[Scene modeling code data]
* begin *
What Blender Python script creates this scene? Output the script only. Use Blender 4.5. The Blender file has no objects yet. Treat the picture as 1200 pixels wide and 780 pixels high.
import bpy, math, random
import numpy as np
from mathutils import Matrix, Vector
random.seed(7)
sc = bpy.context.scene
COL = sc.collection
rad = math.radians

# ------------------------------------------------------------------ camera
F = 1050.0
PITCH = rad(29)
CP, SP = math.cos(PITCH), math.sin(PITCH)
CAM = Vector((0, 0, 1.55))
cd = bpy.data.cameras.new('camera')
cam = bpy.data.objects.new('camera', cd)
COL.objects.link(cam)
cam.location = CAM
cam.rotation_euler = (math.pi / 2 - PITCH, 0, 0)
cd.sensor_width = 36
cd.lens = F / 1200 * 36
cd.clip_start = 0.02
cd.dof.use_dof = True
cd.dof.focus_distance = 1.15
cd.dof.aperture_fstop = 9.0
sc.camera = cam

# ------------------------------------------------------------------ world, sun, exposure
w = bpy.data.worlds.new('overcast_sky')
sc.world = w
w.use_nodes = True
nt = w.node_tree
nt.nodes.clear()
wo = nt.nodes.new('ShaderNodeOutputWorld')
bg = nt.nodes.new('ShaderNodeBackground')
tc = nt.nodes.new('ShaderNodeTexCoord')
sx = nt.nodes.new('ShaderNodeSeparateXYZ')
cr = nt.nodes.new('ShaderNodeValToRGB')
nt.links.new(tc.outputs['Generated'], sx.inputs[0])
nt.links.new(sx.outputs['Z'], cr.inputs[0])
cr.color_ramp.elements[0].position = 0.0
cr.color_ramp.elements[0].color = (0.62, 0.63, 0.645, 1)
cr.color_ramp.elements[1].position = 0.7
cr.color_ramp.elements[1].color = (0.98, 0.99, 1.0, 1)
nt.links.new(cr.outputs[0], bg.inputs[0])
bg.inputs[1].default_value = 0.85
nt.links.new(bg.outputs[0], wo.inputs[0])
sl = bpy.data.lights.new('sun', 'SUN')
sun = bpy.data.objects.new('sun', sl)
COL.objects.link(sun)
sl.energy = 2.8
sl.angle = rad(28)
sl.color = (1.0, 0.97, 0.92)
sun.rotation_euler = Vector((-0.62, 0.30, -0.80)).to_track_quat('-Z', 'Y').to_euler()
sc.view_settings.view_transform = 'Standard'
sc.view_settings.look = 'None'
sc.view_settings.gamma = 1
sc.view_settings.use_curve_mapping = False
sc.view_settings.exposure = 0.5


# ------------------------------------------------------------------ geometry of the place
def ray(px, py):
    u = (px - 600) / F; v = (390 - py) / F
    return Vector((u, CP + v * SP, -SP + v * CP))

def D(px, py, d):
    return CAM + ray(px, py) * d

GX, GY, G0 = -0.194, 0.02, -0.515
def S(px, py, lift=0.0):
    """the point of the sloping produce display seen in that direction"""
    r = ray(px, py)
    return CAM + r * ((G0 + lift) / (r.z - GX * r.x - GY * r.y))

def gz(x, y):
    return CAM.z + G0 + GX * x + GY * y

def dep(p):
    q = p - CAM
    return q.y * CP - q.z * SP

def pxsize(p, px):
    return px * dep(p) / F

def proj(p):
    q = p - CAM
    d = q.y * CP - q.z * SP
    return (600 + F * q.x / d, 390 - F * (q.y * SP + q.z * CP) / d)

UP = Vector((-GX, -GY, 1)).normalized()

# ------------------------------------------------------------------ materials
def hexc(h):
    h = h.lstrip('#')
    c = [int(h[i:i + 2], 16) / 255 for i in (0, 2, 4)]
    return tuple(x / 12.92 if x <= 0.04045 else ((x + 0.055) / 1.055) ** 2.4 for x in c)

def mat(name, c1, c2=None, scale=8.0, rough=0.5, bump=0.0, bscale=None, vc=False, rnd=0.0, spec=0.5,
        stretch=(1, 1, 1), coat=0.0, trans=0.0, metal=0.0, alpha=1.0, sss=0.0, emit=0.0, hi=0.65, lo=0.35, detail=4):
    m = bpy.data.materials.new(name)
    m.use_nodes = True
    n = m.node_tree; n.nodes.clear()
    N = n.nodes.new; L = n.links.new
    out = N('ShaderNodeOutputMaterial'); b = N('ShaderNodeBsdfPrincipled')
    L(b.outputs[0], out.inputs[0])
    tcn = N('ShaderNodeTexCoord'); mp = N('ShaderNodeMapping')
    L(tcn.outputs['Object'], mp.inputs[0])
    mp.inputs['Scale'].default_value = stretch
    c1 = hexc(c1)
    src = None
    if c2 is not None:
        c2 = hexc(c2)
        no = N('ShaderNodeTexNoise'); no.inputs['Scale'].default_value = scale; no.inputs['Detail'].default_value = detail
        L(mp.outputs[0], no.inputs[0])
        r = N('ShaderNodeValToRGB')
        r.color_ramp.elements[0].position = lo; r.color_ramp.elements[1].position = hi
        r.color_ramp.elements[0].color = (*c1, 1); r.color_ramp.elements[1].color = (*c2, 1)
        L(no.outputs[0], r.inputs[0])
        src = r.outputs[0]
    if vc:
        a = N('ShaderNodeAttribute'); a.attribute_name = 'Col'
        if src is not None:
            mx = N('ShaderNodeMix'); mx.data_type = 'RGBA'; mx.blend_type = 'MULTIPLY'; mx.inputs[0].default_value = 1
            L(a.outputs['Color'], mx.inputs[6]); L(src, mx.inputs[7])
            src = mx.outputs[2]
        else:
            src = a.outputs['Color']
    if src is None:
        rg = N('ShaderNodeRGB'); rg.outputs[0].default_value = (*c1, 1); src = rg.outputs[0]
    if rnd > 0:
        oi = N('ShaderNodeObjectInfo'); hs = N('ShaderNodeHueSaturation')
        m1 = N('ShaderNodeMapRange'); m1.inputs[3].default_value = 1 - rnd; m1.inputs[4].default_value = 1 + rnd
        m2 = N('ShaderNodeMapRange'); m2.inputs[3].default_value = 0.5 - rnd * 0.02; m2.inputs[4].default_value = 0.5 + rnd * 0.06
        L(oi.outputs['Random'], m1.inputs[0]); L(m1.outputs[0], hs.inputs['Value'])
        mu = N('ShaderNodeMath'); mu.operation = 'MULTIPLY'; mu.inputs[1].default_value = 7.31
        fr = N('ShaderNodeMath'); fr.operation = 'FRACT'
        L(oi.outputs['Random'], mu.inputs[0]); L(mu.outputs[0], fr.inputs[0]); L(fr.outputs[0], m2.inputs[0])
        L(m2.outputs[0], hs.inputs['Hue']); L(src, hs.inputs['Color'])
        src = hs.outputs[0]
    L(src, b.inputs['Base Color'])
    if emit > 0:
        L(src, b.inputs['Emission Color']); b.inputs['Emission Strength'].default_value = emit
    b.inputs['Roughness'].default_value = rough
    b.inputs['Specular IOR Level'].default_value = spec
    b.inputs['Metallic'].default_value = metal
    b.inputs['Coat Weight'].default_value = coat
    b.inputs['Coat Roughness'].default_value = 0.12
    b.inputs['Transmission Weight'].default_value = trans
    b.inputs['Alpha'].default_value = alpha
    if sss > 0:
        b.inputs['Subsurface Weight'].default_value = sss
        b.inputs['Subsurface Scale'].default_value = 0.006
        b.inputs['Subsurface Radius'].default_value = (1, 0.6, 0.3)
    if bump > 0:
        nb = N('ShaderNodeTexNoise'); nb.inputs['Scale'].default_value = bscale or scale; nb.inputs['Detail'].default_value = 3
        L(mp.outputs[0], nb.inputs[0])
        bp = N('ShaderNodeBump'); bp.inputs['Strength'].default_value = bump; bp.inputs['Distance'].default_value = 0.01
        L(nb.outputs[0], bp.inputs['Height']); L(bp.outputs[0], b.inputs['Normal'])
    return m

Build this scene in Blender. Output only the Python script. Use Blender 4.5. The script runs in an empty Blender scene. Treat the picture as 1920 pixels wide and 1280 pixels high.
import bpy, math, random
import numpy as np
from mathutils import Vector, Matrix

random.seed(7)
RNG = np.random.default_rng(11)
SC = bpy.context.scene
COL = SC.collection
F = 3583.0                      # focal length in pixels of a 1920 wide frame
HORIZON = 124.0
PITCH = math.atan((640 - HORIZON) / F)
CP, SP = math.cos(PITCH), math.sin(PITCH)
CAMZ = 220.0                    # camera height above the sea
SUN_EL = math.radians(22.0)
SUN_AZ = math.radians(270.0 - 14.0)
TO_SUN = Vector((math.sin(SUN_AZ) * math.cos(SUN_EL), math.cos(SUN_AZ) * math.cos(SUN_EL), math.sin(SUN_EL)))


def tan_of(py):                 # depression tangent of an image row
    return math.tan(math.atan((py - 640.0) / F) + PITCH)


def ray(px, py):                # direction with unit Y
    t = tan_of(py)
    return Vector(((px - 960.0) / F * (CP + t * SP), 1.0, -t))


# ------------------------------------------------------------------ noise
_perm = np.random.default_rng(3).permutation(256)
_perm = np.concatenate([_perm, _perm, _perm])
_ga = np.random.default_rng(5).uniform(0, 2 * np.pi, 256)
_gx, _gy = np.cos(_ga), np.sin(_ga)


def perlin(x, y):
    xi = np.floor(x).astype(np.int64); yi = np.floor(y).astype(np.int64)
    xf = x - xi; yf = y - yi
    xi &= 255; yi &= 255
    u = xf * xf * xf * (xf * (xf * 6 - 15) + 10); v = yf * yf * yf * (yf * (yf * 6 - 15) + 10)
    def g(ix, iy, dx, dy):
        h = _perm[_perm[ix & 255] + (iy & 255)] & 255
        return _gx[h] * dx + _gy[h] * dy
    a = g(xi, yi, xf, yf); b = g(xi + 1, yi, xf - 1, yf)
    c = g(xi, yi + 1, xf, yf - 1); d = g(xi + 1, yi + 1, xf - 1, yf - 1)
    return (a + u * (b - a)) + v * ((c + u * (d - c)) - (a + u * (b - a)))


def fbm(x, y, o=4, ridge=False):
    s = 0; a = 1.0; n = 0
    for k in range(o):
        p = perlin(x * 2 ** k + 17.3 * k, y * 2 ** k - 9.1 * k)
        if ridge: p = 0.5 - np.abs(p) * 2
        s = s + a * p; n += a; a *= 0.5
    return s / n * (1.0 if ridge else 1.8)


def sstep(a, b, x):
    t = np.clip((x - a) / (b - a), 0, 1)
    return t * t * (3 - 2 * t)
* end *
Task to carry out:
Everything from the line containing "Build this scene" down to the line containing "from mathutils import Vector, Matrix" should be repeated exactly, with both end lines kept and no other lines added.

Expected answer:
Build this scene in Blender. Output only the Python script. Use Blender 4.5. The script runs in an empty Blender scene. Treat the picture as 1920 pixels wide and 1280 pixels high.
import bpy, math, random
import numpy as np
from mathutils import Vector, Matrix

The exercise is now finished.